Detter é consultor de investimentos em ativos públicos comerciais e autor de livros sobre o tema. Em 2015, com Stefan Fölster, publicou A riqueza pública das nações: como a gestão de ativos públicos pode impulsionar ou impedir o crescimento económico, onde analisam o potencial da riqueza pública dos países, como pô-la ao serviço da economia e das pessoas, e afirmam que a sua melhor gestão melhorava o nível de vida global e a saúde das instituições democráticas. Foi um dos «Livros do Ano» de The Economist e dos «Melhores Livros do Ano» do Financial Times.
Em Portugal, Detter estima que uma boa gestão do património público desaproveitado (terrenos, prédios, infraestruturas, equipamentos, etc., que nem os donos ─ Estado e Câmaras ─ às vezes sabem que têm) pode gerar mais de 6 mil milhões de euros por ano: evitava-se subir impostos, cortar nos serviços públicos, pagava-se os juros da dívida pública e o défice não derrapava. E ainda se podia duplicar o investimento público ou reforçar o orçamento da saúde. Existe, pois, uma alternativa para financiar as necessidades de investimento público (na rede ferro e rodoviária, em escolas, hospitais, ciência, recursos humanos, etc.): é rentabilizar a riqueza pública desaproveitada.
E Detter não propõe novas parcerias público-privadas (ppp) nem privatizar o património desaproveitado, mas criar uma entidade profissional para o gerir. O que espanta e desgosta os crentes na salvação milagrosa das ppp (das rendas garantidas) e das privatizações (a preços de saldo para amigos) e os que chamam neoliberal àqueles de que não gostam. Ambos ignoram que há mais vida além da estéril dicotomia público/privado, que alimenta o debate político tonto, pueril e absurdo.
As propostas de Dag Detter não são delírios académicos, vêm da vasta experiência a gerir e valorizar activos públicos comerciais para os Governos suecos. Actualmente, trabalha para vários Estados (em fundos de riqueza nacional) e cidades (em fundos de riqueza urbana) na Ásia, Europa e América, para aproveitarem a «mina de ouro» que está «enterrada» bem à vista: e que é uma alternativa à austeridade e ao endividamento público. E refere os exemplos de sucesso da Temasek (Singapura) e de várias cidades suecas, assim como de Londres, Hamburgo e Copenhaga (que, através de soluções semelhantes, promovem o seu desenvolvimento).
Em 2017, Detter e Fölster publicaram A riqueza pública das cidades: Como desbloquear ativos ocultos para aumentar o crescimento e a prosperidade, onde afirmam que a vitalidade económica e as finanças estáveis das cidades se poderiam obter a partir da sua riqueza pública, focando-se nos investimentos de longo prazo em vez dos recursos e gastos de curto prazo.

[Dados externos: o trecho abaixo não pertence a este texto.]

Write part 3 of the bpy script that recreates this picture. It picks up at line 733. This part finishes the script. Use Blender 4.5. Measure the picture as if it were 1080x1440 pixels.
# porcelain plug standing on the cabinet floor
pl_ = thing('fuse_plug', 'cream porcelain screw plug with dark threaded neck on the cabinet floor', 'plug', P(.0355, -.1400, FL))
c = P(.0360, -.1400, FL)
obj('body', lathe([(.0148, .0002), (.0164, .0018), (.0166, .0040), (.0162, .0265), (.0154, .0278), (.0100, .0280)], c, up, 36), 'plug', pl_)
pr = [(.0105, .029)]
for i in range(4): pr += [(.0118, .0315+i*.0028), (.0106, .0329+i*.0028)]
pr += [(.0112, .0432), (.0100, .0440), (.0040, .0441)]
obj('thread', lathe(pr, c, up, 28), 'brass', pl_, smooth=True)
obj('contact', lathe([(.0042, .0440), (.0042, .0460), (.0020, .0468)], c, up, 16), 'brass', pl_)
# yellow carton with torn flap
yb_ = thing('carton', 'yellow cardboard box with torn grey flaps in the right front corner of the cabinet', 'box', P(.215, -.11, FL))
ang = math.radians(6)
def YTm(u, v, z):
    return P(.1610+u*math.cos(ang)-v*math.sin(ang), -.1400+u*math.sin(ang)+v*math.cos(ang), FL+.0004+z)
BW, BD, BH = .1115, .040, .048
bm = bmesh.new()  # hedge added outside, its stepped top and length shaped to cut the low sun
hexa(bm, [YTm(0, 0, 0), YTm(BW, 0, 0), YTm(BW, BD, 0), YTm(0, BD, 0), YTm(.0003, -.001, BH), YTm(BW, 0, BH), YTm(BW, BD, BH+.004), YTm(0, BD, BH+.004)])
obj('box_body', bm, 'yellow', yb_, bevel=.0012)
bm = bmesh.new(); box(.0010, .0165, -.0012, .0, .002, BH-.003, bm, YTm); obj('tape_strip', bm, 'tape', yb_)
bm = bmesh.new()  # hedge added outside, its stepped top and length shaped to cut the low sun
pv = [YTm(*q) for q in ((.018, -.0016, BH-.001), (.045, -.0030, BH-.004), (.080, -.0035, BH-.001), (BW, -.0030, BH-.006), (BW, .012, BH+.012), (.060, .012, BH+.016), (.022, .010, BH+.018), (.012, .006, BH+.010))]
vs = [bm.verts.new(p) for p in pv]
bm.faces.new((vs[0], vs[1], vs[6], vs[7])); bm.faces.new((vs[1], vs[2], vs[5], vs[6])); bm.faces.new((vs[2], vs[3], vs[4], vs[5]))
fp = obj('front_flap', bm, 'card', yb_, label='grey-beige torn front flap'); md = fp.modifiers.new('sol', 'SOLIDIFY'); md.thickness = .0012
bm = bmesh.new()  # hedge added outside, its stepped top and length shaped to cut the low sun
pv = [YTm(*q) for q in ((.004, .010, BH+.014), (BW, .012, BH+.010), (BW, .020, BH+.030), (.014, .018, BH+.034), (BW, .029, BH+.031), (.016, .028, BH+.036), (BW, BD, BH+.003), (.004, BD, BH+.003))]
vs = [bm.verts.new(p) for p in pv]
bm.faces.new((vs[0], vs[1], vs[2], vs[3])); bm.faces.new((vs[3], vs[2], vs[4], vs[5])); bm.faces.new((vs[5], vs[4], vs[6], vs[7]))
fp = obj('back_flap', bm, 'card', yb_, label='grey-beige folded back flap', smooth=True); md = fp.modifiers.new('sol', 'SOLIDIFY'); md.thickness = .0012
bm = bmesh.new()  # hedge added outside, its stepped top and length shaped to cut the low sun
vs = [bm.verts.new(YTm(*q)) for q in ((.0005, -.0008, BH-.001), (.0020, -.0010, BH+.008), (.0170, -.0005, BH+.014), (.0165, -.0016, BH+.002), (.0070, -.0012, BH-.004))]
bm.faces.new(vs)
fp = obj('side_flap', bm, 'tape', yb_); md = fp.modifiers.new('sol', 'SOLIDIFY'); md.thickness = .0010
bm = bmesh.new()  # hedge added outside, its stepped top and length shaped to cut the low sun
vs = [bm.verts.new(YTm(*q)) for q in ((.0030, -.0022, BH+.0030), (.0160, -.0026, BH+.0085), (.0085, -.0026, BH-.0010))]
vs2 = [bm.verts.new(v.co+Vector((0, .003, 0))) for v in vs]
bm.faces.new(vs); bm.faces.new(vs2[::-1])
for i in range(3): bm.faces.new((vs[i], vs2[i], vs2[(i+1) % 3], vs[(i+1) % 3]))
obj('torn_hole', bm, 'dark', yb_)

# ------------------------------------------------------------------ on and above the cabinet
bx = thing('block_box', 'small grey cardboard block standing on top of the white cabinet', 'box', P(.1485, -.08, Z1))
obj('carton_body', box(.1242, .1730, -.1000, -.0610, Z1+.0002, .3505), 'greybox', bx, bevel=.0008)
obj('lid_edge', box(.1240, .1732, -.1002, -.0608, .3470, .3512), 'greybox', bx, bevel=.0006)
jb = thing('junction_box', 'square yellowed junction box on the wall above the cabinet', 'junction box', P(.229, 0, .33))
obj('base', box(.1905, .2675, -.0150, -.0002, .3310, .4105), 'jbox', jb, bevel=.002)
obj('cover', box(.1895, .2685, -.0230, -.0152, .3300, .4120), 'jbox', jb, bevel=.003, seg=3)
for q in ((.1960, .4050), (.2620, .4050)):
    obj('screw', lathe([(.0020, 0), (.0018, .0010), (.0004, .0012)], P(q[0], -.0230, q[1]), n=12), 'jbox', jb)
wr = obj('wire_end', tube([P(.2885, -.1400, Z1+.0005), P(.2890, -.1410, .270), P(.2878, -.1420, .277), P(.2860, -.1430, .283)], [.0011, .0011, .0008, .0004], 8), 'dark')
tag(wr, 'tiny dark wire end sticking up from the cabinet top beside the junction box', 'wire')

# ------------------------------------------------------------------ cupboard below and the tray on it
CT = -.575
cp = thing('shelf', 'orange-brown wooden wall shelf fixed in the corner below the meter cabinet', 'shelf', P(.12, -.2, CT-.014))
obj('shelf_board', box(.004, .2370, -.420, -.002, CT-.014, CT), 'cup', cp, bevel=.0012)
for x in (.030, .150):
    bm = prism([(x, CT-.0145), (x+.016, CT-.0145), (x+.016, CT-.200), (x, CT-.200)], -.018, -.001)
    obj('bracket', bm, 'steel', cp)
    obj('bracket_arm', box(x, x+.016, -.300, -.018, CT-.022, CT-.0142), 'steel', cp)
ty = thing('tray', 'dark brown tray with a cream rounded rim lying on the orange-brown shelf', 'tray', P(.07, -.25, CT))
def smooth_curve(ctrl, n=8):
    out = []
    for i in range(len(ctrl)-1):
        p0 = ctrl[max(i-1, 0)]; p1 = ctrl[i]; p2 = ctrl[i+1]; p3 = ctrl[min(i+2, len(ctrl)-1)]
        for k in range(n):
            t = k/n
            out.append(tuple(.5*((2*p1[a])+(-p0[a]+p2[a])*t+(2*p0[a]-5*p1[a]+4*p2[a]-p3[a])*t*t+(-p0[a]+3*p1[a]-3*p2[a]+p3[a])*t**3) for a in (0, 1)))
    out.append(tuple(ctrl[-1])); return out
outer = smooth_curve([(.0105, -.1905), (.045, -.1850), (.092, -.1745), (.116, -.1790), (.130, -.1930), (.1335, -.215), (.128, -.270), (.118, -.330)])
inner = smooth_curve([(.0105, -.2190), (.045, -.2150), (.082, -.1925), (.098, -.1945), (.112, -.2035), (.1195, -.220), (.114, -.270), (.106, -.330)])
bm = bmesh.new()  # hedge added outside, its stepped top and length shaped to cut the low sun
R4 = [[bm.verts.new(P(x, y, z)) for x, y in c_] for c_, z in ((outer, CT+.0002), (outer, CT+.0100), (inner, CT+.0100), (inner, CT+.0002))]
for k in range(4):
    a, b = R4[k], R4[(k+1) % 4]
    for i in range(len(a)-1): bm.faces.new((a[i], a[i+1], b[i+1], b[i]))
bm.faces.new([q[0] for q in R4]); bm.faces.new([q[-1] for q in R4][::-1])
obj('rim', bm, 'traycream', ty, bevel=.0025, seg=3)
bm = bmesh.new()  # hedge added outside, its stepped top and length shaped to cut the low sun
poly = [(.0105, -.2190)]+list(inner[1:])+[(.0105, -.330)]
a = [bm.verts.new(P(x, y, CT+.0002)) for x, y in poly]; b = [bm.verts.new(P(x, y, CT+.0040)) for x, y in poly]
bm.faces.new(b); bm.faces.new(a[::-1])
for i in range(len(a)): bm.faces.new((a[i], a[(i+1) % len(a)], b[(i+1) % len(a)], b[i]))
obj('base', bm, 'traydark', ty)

Para Lisboa, Detter prevê 1,6 mil milhões de euros de receita anual. Noutros concelhos do país os valores serão muito mais modestos, mas em todos há riqueza municipal abandonada: terrenos, prédios, antigas escolas primárias, equipamentos, etc.
Caro leitor, sim, as Câmaras podem baixar taxas e impostos municipais e, ainda assim, obter maiores receitas. Mas é preciso saber económico-financeiro, boa gestão, imaginação e horizontes mais largos (mas como? se hoje qualquer amanuense é vereador?) E olhar além das habituais receitas e despesas, deixando de aumentar, automaticamente, impostos e taxas logo que a conjuntura económica se agrava: fazendo o que criticam aos «maléficos» Governos (a quem pedem ajuda quando deixam falir as Câmaras). E não falo das opções erradas, do desperdício, da ineficiência funcional, dos gastos discutíveis, etc.